## Stated goal
Quote the data exactly, first line to the line containing "def WZ(py): return (426-py)*S", with no pictures.

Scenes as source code

-- Begin --

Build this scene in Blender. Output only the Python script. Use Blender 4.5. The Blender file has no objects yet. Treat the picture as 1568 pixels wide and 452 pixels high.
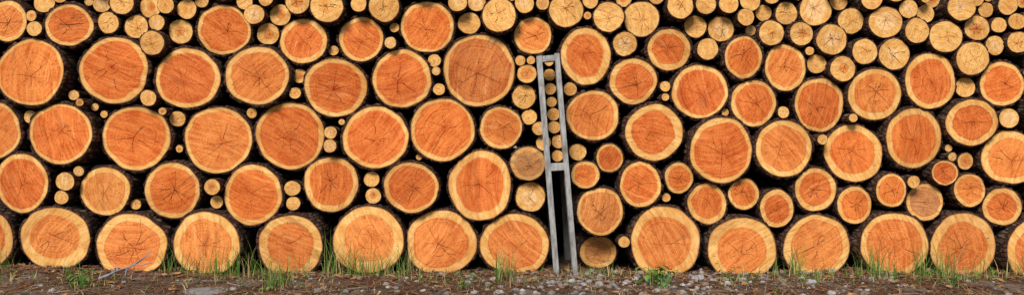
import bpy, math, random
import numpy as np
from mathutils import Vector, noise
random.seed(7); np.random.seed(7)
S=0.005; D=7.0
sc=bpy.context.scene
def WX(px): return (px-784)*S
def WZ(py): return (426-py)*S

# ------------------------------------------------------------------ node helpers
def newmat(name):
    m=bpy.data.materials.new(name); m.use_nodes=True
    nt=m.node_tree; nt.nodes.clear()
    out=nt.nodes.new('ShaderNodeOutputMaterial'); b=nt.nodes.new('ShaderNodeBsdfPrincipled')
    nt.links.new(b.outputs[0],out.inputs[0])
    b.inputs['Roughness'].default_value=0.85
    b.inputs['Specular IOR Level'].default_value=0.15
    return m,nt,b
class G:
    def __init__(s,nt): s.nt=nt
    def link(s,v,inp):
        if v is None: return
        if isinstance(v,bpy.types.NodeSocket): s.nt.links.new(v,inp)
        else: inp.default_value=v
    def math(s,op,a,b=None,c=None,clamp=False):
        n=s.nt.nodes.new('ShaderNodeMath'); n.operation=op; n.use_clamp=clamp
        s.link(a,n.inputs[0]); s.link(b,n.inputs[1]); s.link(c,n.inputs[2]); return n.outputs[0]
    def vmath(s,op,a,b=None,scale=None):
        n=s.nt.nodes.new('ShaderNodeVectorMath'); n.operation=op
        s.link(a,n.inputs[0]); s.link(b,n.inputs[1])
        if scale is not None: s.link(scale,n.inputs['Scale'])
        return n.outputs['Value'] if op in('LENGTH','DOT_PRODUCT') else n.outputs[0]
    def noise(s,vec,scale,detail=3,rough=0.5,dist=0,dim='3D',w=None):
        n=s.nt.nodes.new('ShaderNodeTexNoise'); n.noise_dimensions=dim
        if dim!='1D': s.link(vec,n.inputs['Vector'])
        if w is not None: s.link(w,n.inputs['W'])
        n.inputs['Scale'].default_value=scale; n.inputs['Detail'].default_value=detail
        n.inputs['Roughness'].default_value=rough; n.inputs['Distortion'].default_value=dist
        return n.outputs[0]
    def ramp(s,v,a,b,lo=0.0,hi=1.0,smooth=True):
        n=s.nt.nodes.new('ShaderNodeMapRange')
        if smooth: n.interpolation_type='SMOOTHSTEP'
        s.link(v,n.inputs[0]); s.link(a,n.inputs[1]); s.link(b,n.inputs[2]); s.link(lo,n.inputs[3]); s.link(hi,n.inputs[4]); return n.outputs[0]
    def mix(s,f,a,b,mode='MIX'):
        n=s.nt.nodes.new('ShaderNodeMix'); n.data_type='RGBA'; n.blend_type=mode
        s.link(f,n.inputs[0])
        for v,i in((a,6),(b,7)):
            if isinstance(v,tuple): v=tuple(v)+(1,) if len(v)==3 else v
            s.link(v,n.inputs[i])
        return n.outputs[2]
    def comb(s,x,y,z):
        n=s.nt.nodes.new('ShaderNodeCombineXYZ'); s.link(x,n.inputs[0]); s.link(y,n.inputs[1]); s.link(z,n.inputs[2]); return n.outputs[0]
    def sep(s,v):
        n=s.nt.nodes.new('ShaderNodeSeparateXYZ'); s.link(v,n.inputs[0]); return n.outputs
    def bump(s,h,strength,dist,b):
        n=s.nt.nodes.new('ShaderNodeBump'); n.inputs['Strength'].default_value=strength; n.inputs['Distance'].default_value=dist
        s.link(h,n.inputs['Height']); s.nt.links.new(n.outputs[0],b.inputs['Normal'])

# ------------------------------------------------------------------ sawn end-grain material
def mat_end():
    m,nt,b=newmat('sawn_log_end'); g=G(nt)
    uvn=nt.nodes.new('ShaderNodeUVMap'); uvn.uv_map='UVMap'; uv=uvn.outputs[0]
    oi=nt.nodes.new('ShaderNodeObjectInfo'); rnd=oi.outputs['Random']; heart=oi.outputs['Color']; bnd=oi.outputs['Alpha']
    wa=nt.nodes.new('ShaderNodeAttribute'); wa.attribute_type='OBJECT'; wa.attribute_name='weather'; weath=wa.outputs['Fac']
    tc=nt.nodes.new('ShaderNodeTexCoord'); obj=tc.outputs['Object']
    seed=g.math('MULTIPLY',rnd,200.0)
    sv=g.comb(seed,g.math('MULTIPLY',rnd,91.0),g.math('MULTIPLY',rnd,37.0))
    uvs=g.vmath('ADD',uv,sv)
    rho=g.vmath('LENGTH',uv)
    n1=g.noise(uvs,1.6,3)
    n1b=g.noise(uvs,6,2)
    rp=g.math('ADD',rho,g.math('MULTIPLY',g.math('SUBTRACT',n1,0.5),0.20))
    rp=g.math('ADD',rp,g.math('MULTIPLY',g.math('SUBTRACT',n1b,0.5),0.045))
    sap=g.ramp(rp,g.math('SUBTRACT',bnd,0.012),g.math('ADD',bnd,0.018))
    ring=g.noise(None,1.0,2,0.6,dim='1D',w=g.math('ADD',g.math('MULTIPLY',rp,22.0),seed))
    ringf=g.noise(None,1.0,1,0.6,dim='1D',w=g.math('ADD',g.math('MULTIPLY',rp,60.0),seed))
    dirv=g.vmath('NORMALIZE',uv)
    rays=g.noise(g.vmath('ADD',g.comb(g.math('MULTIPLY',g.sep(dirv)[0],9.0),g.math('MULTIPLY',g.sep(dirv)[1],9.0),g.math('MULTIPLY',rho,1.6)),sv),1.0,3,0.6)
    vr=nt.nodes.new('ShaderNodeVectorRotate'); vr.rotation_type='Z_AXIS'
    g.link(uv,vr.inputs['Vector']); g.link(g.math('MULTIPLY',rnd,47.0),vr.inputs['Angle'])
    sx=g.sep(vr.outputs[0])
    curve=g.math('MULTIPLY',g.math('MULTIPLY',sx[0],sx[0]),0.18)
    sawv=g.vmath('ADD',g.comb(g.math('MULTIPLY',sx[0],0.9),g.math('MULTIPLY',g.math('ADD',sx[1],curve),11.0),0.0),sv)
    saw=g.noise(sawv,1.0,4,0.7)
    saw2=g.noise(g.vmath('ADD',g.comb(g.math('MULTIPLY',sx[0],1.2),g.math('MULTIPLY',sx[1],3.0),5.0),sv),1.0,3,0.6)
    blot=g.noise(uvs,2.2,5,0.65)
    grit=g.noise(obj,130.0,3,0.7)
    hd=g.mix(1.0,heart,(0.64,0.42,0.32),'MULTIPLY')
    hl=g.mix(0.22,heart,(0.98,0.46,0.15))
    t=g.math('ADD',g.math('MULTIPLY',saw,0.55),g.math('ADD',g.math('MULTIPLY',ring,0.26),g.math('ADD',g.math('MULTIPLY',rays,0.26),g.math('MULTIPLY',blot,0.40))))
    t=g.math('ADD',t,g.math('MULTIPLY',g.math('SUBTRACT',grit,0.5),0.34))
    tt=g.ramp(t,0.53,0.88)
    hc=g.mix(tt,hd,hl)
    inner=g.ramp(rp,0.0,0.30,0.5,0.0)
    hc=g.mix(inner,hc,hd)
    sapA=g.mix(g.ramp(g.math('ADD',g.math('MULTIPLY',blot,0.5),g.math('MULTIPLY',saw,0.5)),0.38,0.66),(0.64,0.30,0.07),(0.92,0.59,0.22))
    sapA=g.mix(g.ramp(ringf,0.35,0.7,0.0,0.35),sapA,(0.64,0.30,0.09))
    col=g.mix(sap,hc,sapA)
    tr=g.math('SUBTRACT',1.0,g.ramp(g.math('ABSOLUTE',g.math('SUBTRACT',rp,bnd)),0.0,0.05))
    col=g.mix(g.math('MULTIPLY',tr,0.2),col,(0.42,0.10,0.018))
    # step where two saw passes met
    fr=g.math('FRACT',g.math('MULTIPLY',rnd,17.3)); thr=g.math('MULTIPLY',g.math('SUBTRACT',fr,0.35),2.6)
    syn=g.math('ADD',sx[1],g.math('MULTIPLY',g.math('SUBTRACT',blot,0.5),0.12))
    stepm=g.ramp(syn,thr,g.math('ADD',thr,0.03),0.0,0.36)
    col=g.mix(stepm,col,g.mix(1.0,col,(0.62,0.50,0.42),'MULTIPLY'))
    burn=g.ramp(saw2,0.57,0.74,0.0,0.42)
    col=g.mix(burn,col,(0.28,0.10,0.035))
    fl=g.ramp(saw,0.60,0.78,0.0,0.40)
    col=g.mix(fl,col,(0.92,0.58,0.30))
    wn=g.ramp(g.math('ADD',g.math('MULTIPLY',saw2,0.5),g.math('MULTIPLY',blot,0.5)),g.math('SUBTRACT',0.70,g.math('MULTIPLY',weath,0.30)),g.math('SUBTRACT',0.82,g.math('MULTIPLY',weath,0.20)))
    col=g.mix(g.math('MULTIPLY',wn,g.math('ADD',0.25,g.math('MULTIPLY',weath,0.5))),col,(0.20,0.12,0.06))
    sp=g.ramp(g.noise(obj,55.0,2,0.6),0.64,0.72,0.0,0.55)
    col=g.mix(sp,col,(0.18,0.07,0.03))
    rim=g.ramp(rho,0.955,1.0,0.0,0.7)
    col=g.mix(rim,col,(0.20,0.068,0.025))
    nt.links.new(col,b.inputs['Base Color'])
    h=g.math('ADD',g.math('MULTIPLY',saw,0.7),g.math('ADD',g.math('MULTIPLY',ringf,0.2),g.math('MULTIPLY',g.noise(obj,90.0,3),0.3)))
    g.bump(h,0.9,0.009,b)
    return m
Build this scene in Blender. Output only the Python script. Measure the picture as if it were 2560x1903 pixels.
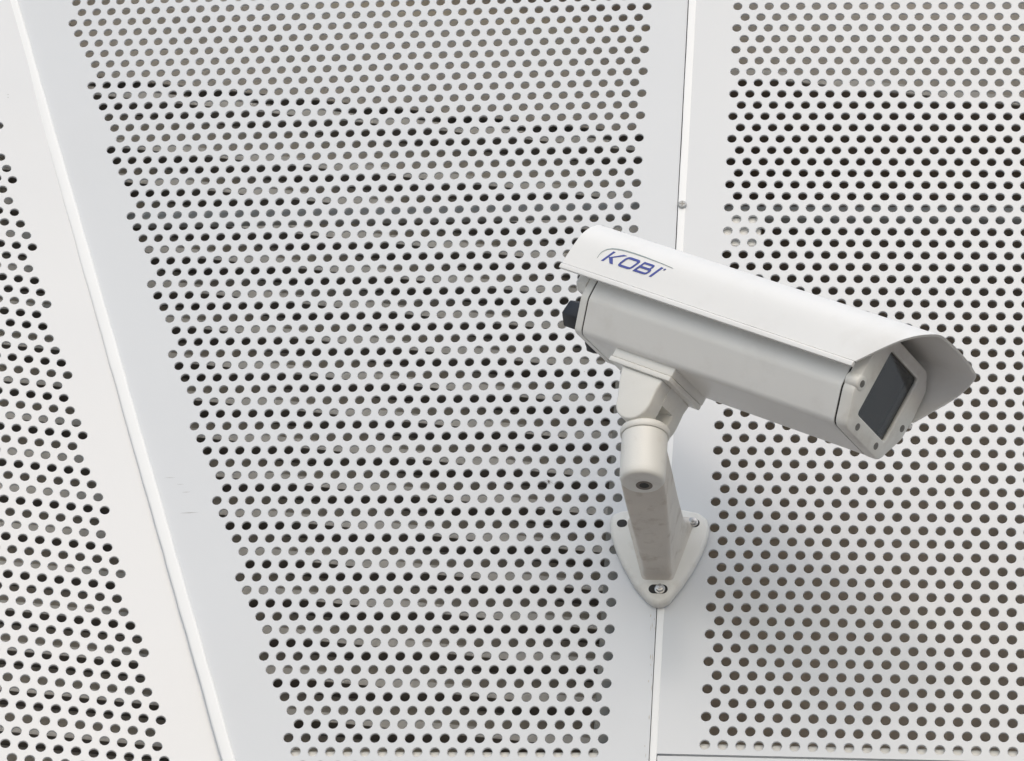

-- End --

## Solution below
Build this scene in Blender. Output only the Python script. Use Blender 4.5. The Blender file has no objects yet. Treat the picture as 1568 pixels wide and 452 pixels high.
import bpy, math, random
import numpy as np
from mathutils import Vector, noise
random.seed(7); np.random.seed(7)
S=0.005; D=7.0
sc=bpy.context.scene
def WX(px): return (px-784)*S
def WZ(py): return (426-py)*S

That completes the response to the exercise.